Em complemento, é fundamental relembrar que o Supremo Tribunal Federal, através do Mandado de Injunção nº 4733 e da Ação Direta de Inconstitucionalidade por Omissão nº 26 entendeu que o preconceito contra pessoas transexuais seja tratado sob a perspectiva de injúria racial, da mesma forma que ocorreu com a discriminação por orientação sexual e identidade de gênero.
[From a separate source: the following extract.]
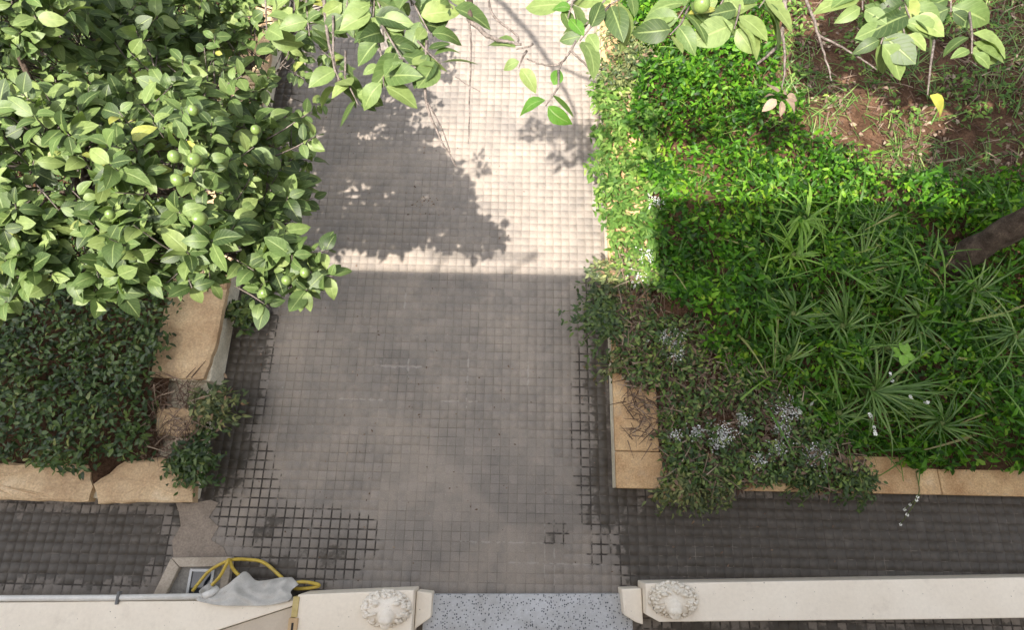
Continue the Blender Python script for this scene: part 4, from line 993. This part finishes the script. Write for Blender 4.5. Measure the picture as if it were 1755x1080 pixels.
limbs2 = [([(3.7, 2.2, 1.6), (3.0, 2.3, 2.4), (2.3, 2.2, 2.9), (1.5, 1.95, 3.04), (.9, 1.8, 3.05), (.5, 1.74, 3.05), (.25, 1.66, 3.05)], .045, .006),
          ([(.30, 1.66, 3.05), (.21, 1.52, 3.04), (.17, 1.44, 3.04), (.13, 1.39, 3.03), (.07, 1.40, 3.02), (.03, 1.42, 3.02)], .005, .002),
          ([(.17, 1.44, 3.04), (.22, 1.40, 3.02), (.25, 1.37, 3.0)], .004, .002), ([(.17, 1.44, 3.04), (.14, 1.38, 3.04), (.115, 1.30, 3.05)], .003, .002),
          ([(.9, 1.8, 3.05), (.89, 1.66, 3.03), (.885, 1.58, 3.0), (.86, 1.52, 2.98), (.80, 1.47, 2.96)], .009, .004),
          ([(.885, 1.58, 3.0), (.90, 1.48, 2.95), (.905, 1.42, 2.9)], .005, .002),
          ([(.93, 1.78, 3.05), (.98, 1.62, 3.02), (1.02, 1.5, 2.98), (1.05, 1.42, 2.95)], .006, .002), ([(1.0, 1.56, 3.0), (1.1, 1.52, 2.98), (1.2, 1.46, 2.96)], .004, .002),
          ([(3.7, 2.2, 1.6), (3.4, 2.0, 2.2), (3.1, 1.4, 3.0)], .05, .015), ([(3.7, 2.2, 1.6), (3.7, 2.4, 2.3), (3.8, 2.4, 2.9)], .05, .015)]
t2 = tree('citrus_tree', 'citrus tree with dark rough trunk at the right and leaves across the top right', b2, [b2, (3.40, 1.99, .22), (3.47, 2.02, .45), (3.60, 2.1, .9), (3.7, 2.2, 1.65)], .13, limbs2, lobes2, 260, cl2, [((.575, 1.555, 3.12), .034)], (.085, .125), 'citrus trees')
# withered leaves caught on a bare twig
wl = empty('withered_sprig', (.905, 1.42, 2.9)); tag(wl, 'withered pinkish-brown leaves on a bare twig over the bare soil', 'dead leaves')
dm = leaf_mat('withered_leaf', [(0, (.16, .11, .085)), (1, (.26, .19, .15))], True, veins=True, rg=.85, spec=.2, trans=.1, tcol=(.3, .2, .1)); M['withered_o'] = dm
for k in range(7):
    a = k * .95; leaf_object(wl, (.905 + .02 * math.cos(a), 1.405 + .02 * math.sin(a), 2.88 + .01 * random.random()), (math.cos(a), math.sin(a), -.4), (random.gauss(0, .5), random.gauss(0, .5), 1), random.uniform(.04, .07), k % 5, 'withered_o')

# ------------------------------------------------------------------ leaf litter on the paving
P = []; 
for (cx, cy, n, r_) in ((-.78, 2.60, 26, .05), (-.70, 2.5, 8, .08), (-.9, 1.0, 10, .5), (-1.2, -.1, 12, .4), (.1, .9, 10, .4), (1.9, 0, 14, .8), (-1.6, 1.5, 8, .3), (-.3, 3.3, 8, .5), (-2.0, 1.2, 14, .12), (-.8, .6, 60, .8), (-.5, 2.4, 30, .6), (-1.3, 3.0, 30, .5), (2.2, -.05, 30, .9), (.66, 1.0, 14, .1)):
    for k in range(n): P.append((cx + random.gauss(0, r_), cy + random.gauss(0, r_ * .7), .003))
P = np.array(P); n = len(P); A, U = rand_dir(n, .15)
o = cloud('leaf_litter', OV2, OF2, P, A, U, rng.uniform(.008, .028, n), M['dry']); tag(o, 'tiny dry leaf scraps scattered on the paving', 'leaf litter', kind='stuff')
Ou seja, ainda que não exista norma que expressamente inclua a transfobia como crime, ela é equiparada a injúria racial e portanto criminalizada pela Lei 7.716/1989 (definiu os crimes resultantes de preconceito de raça ou de cor) e pelo Código Penal, alterado pela Lei nº 9.459/97, que acrescentou ao art. 140, o § 3º, e tipificar a injúria racial.
Entendimento do STF
É importante pontuar que o STF, em julgamentos anteriores (ADI 4.275) já havia assentado que:
“o direito à igualdade sem discriminações abrange a identidade ou expressão de gênero” e que “a identidade de gênero é manifestação da própria personalidade da pessoa humana e, como tal, cabe ao Estado apenas o papel de reconhecê-la, nunca de constituí-la”.
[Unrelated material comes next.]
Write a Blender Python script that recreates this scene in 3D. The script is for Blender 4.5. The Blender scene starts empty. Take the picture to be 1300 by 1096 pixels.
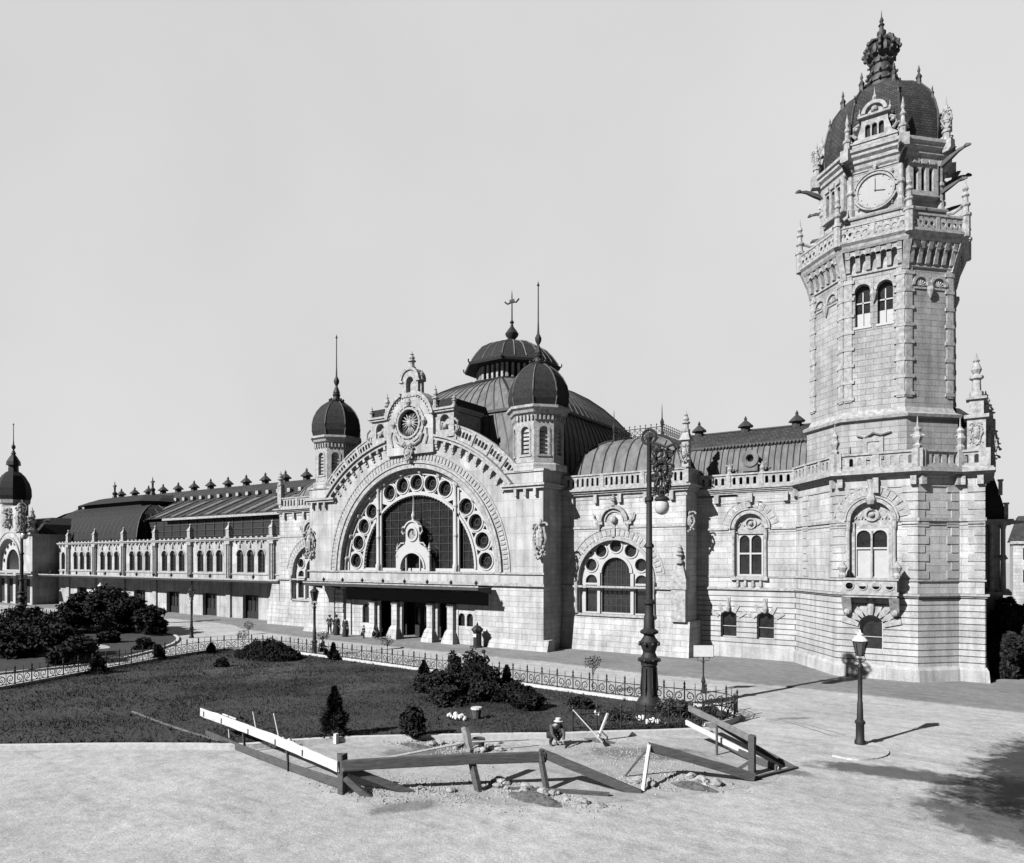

Por fim, vejamos trecho relevante do voto do Ministro Edson Fachin, relator do Mandado de Injunção nº 4.733:
Assim, atento ao dever estatal de legislar disposto no art. 5º, XLI, da CRFB, segundo o qual “a lei punirá qualquer discriminação atentatória dos direitos e liberdades fundamentais”, entendo que a interpretação hermenêutica que restringe sua aplicação aos casos de racismo e mantém desamparadas de proteção as ofensas racistas perpetradas contra indivíduos da comunidade LGBTQIA+, contraria não apenas o acórdão embargado, mas toda a sistemática constitucional.